>> BEGIN
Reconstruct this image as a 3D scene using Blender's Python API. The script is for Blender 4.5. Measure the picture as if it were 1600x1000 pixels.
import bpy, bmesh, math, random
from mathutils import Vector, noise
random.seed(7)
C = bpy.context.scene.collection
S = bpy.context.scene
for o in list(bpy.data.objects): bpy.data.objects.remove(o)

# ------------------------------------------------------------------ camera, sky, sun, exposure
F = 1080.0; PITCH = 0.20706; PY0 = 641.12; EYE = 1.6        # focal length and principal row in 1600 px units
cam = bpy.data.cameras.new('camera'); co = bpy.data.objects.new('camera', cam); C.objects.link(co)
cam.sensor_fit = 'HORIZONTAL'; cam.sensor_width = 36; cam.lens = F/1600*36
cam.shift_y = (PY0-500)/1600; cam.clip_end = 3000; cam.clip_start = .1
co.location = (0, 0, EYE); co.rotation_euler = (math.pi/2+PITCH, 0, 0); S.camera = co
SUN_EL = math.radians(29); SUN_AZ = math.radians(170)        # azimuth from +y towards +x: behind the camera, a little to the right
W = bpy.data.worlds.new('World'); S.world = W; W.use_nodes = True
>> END
Copy out the full listing exactly.

§ Result
Reconstruct this image as a 3D scene using Blender's Python API. The script is for Blender 4.5. Measure the picture as if it were 1600x1000 pixels.
import bpy, bmesh, math, random
from mathutils import Vector, noise
random.seed(7)
C = bpy.context.scene.collection
S = bpy.context.scene
for o in list(bpy.data.objects): bpy.data.objects.remove(o)

# ------------------------------------------------------------------ camera, sky, sun, exposure
F = 1080.0; PITCH = 0.20706; PY0 = 641.12; EYE = 1.6        # focal length and principal row in 1600 px units
cam = bpy.data.cameras.new('camera'); co = bpy.data.objects.new('camera', cam); C.objects.link(co)
cam.sensor_fit = 'HORIZONTAL'; cam.sensor_width = 36; cam.lens = F/1600*36
cam.shift_y = (PY0-500)/1600; cam.clip_end = 3000; cam.clip_start = .1
co.location = (0, 0, EYE); co.rotation_euler = (math.pi/2+PITCH, 0, 0); S.camera = co
SUN_EL = math.radians(29); SUN_AZ = math.radians(170)        # azimuth from +y towards +x: behind the camera, a little to the right
W = bpy.data.worlds.new('World'); S.world = W; W.use_nodes = True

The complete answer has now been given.